Hace suya una casa y ayudado por su tío, que le manda lo imprescindible para salir adelante mediante un intrincado sistema de envíos periódicos, consigue aceptar y hasta habituarse a un modo de vida –en la más absoluta soledad y con múltiples carencias– que no sabe cuánto durará. Pero la novela se llama ‘Los asquerosos’ por algo. Y hasta aquí puedo leer.
En una entrevista, Santiago Lorenzo pone varios ejemplos de quiénes son para él ‘los asquerosos’ en la vida real: “Los que se tragan con sosiego las guarradas del McDonald’s porque en el anuncio han dicho que la lechuga que le meten a la hamburguesa es muy natural. Los que encuentran gracioso tirarse pedos, los Pepitos Piscinas, las ratas de centro comercial, el entorno talent show y su firme determinación a abonar la horterez. Los que hablan mal del buenismo porque sí, con su retintín de malotes”.

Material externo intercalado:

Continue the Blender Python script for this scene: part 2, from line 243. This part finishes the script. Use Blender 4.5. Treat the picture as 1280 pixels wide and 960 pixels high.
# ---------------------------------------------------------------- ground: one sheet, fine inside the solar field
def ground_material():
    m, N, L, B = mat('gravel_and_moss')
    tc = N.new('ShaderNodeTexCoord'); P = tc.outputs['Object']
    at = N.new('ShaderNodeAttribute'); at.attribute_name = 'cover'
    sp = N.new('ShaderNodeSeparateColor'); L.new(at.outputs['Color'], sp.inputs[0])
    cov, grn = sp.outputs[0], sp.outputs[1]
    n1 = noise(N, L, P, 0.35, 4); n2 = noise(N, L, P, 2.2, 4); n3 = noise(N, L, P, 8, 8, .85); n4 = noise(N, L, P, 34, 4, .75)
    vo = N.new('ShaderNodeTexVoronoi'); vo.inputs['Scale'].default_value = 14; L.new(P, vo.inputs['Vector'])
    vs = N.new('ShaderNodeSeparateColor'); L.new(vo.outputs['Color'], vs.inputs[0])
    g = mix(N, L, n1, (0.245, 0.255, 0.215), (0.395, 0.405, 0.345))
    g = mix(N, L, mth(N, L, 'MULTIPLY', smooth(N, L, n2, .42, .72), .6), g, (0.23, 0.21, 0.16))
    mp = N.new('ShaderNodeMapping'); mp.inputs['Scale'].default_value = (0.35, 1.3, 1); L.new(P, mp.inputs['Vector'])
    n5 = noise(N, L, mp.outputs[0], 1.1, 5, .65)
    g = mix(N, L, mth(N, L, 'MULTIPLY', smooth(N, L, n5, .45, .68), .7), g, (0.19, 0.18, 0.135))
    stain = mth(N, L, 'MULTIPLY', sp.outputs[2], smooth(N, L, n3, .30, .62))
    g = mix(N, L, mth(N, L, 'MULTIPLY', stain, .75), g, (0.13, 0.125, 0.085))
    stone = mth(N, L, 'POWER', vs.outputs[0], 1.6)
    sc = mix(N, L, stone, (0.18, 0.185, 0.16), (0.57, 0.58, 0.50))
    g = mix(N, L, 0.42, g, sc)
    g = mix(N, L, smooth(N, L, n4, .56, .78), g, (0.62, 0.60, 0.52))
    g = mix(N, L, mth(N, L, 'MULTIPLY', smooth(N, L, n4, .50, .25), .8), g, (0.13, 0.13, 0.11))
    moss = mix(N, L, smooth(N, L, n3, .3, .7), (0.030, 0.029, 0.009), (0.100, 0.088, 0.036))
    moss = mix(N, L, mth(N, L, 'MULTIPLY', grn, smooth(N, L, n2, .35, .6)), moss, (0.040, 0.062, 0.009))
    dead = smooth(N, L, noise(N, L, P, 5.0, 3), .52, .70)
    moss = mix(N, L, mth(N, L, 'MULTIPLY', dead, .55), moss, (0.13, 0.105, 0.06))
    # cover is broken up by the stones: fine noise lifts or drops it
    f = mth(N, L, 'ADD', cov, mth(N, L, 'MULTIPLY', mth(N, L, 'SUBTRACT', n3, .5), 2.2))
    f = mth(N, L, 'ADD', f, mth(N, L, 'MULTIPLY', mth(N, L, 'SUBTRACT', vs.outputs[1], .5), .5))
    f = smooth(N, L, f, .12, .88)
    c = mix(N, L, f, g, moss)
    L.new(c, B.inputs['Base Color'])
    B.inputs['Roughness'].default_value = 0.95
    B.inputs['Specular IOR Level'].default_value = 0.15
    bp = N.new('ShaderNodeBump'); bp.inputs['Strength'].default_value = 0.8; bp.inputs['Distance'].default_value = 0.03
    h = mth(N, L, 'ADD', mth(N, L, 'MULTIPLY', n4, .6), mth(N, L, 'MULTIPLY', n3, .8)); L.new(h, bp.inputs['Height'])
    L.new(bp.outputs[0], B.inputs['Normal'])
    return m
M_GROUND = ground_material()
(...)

Manuel, buenazo de nacimiento, también ha sido un ‘asqueroso’ involuntariamente, obligado por las exigencias de alguno de sus trabajos miserables. En uno de ellos estuvo empleado atendiendo por teléfono las reclamaciones –la mayoría de ellas por cobros que excedían lo contratado– de los clientes de una compañía de telefonía. La descripción de su trabajo lo dice casi todo sobre el mundo en el que vivimos y que la inmensa mayoría aceptamos mansamente:
“Los empleados debían derivar las llamadas a una instancia superior para su solución. Manuel notó que muchos clientes volvían a llamar al día siguiente, y al siguiente, porque su problema seguía sin resolverse. Presintió que las reclamaciones se desoían aposta, y así hasta que el demandante se cansara. Que era bien pronto, en un alto porcentaje de protestas. Muchas personas ni se daban cuenta del sablazo, porque no tenían costumbre de mirar sus extractos (con lo cual, ni apelaban). Otras lo dejaban estar, por timidez, porque les sobrepasaba exigir, porque preferían perder el dinero antes que seguir dedicando las mañanas a su queja, porque será que es que esto va así. Ahí estaba el beneficio. Solo se restituía el cobro indebido al que insistiera equis veces. Los empleados manejaban teléfonos defectuosos, cuyos frecuentes fallos de conexión incineraban la paciencia del más pintado”.
La novela tiene mucho de parábola sobre la soledad, sobre el consumismo, sobre el apego a lo material y sobre la cercanía a la naturaleza. Manuel pasa de la gran ciudad, llena de gente pero donde es incapaz de encontrar un solo amigo, a la más absoluta soledad de un pueblo vacío (o vaciado, como suele decirse ahora). De trabajos mal pagados con los que apenas puede ir tirando, se ve abocado a otro tipo de supervivencia, la auténtica y primitiva de un hombre frente a la naturaleza, en este caso el desolado campo castellano. A base de ingenio, paciencia y renuncias consigue sus frutos, aunque no siempre son los esperados.
Todos –al menos yo sí— hemos tenido alguna vez la tentación de mandarlo todo al cuerno y largarnos lejos, a donde nadie nos conozca (no sé por qué yo siempre pienso en la provincia de Zamora) para empezar una nueva vida. Aunque a la fuerza, Manuel lo hizo y su vida cambió para siempre.
Todos, también, nos consideramos justos, buenos, honrados y tolerantes a nuestro propio parecer, pero, querámoslo o no, no podemos evitar ser asquerosos a los ojos de alguien por algún motivo, un motivo inimaginable para nosotros y evidente para los demás.